● Extracted records:
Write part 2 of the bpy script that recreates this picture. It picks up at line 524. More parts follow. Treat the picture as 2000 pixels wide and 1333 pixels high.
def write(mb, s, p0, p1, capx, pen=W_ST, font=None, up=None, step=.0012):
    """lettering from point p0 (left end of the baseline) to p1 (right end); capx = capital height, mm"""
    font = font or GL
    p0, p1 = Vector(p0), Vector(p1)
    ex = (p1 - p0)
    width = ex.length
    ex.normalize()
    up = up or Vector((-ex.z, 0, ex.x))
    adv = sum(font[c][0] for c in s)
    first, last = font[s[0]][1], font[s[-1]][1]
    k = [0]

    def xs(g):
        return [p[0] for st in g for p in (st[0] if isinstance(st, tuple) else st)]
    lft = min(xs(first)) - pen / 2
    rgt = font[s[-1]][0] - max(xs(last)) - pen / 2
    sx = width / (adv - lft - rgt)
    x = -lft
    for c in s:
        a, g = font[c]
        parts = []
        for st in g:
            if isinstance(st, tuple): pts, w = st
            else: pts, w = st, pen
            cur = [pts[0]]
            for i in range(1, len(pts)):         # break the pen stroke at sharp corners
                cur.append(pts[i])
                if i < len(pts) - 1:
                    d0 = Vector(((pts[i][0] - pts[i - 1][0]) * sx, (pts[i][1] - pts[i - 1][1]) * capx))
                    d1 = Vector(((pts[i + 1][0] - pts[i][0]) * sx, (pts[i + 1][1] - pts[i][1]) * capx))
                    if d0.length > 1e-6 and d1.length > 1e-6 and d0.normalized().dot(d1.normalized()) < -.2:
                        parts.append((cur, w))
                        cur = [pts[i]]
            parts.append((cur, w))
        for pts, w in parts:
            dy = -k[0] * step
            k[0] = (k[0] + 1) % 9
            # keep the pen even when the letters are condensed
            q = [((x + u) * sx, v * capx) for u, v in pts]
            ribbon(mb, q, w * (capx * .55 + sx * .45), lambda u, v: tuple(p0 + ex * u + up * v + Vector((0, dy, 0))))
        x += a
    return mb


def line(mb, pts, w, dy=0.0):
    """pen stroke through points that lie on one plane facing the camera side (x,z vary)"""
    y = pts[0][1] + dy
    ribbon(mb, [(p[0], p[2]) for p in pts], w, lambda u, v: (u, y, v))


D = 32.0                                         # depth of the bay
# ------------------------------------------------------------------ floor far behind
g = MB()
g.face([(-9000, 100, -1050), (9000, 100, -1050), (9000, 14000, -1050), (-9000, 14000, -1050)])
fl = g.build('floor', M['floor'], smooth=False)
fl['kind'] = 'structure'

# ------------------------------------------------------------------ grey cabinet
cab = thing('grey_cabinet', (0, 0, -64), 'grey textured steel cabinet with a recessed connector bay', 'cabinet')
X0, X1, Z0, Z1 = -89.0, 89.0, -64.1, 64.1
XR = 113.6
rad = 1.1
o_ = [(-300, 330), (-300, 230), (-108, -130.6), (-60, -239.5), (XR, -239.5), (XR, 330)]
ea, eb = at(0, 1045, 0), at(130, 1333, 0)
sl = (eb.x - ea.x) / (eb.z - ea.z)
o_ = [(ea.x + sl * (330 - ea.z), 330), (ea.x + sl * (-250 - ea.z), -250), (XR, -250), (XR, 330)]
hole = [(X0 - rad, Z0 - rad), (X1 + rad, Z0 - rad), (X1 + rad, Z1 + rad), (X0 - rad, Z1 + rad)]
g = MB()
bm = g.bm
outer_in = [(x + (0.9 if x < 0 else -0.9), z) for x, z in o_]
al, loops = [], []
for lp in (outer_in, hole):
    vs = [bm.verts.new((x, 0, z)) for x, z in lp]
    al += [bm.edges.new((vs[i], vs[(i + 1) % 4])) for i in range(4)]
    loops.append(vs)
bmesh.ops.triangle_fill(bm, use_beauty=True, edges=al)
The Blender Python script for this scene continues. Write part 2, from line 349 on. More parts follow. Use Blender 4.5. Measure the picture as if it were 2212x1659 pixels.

● What this task involves:
Restate each record word for word.

● Response to this exercise:
Write part 2 of the bpy script that recreates this picture. It picks up at line 524. More parts follow. Treat the picture as 2000 pixels wide and 1333 pixels high.
def write(mb, s, p0, p1, capx, pen=W_ST, font=None, up=None, step=.0012):
    """lettering from point p0 (left end of the baseline) to p1 (right end); capx = capital height, mm"""
    font = font or GL
    p0, p1 = Vector(p0), Vector(p1)
    ex = (p1 - p0)
    width = ex.length
    ex.normalize()
    up = up or Vector((-ex.z, 0, ex.x))
    adv = sum(font[c][0] for c in s)
    first, last = font[s[0]][1], font[s[-1]][1]
    k = [0]

    def xs(g):
        return [p[0] for st in g for p in (st[0] if isinstance(st, tuple) else st)]
    lft = min(xs(first)) - pen / 2
    rgt = font[s[-1]][0] - max(xs(last)) - pen / 2
    sx = width / (adv - lft - rgt)
    x = -lft
    for c in s:
        a, g = font[c]
        parts = []
        for st in g:
            if isinstance(st, tuple): pts, w = st
            else: pts, w = st, pen
            cur = [pts[0]]
            for i in range(1, len(pts)):         # break the pen stroke at sharp corners
                cur.append(pts[i])
                if i < len(pts) - 1:
                    d0 = Vector(((pts[i][0] - pts[i - 1][0]) * sx, (pts[i][1] - pts[i - 1][1]) * capx))
                    d1 = Vector(((pts[i + 1][0] - pts[i][0]) * sx, (pts[i + 1][1] - pts[i][1]) * capx))
                    if d0.length > 1e-6 and d1.length > 1e-6 and d0.normalized().dot(d1.normalized()) < -.2:
                        parts.append((cur, w))
                        cur = [pts[i]]
            parts.append((cur, w))
        for pts, w in parts:
            dy = -k[0] * step
            k[0] = (k[0] + 1) % 9
            # keep the pen even when the letters are condensed
            q = [((x + u) * sx, v * capx) for u, v in pts]
            ribbon(mb, q, w * (capx * .55 + sx * .45), lambda u, v: tuple(p0 + ex * u + up * v + Vector((0, dy, 0))))
        x += a
    return mb


def line(mb, pts, w, dy=0.0):
    """pen stroke through points that lie on one plane facing the camera side (x,z vary)"""
    y = pts[0][1] + dy
    ribbon(mb, [(p[0], p[2]) for p in pts], w, lambda u, v: (u, y, v))


D = 32.0                                         # depth of the bay
# ------------------------------------------------------------------ floor far behind
g = MB()
g.face([(-9000, 100, -1050), (9000, 100, -1050), (9000, 14000, -1050), (-9000, 14000, -1050)])
fl = g.build('floor', M['floor'], smooth=False)
fl['kind'] = 'structure'

# ------------------------------------------------------------------ grey cabinet
cab = thing('grey_cabinet', (0, 0, -64), 'grey textured steel cabinet with a recessed connector bay', 'cabinet')
X0, X1, Z0, Z1 = -89.0, 89.0, -64.1, 64.1
XR = 113.6
rad = 1.1
o_ = [(-300, 330), (-300, 230), (-108, -130.6), (-60, -239.5), (XR, -239.5), (XR, 330)]
ea, eb = at(0, 1045, 0), at(130, 1333, 0)
sl = (eb.x - ea.x) / (eb.z - ea.z)
o_ = [(ea.x + sl * (330 - ea.z), 330), (ea.x + sl * (-250 - ea.z), -250), (XR, -250), (XR, 330)]
hole = [(X0 - rad, Z0 - rad), (X1 + rad, Z0 - rad), (X1 + rad, Z1 + rad), (X0 - rad, Z1 + rad)]
g = MB()
bm = g.bm
outer_in = [(x + (0.9 if x < 0 else -0.9), z) for x, z in o_]
al, loops = [], []
for lp in (outer_in, hole):
    vs = [bm.verts.new((x, 0, z)) for x, z in lp]
    al += [bm.edges.new((vs[i], vs[(i + 1) % 4])) for i in range(4)]
    loops.append(vs)
bmesh.ops.triangle_fill(bm, use_beauty=True, edges=al)
The Blender Python script for this scene continues. Write part 2, from line 349 on. More parts follow. Use Blender 4.5. Measure the picture as if it were 2212x1659 pixels.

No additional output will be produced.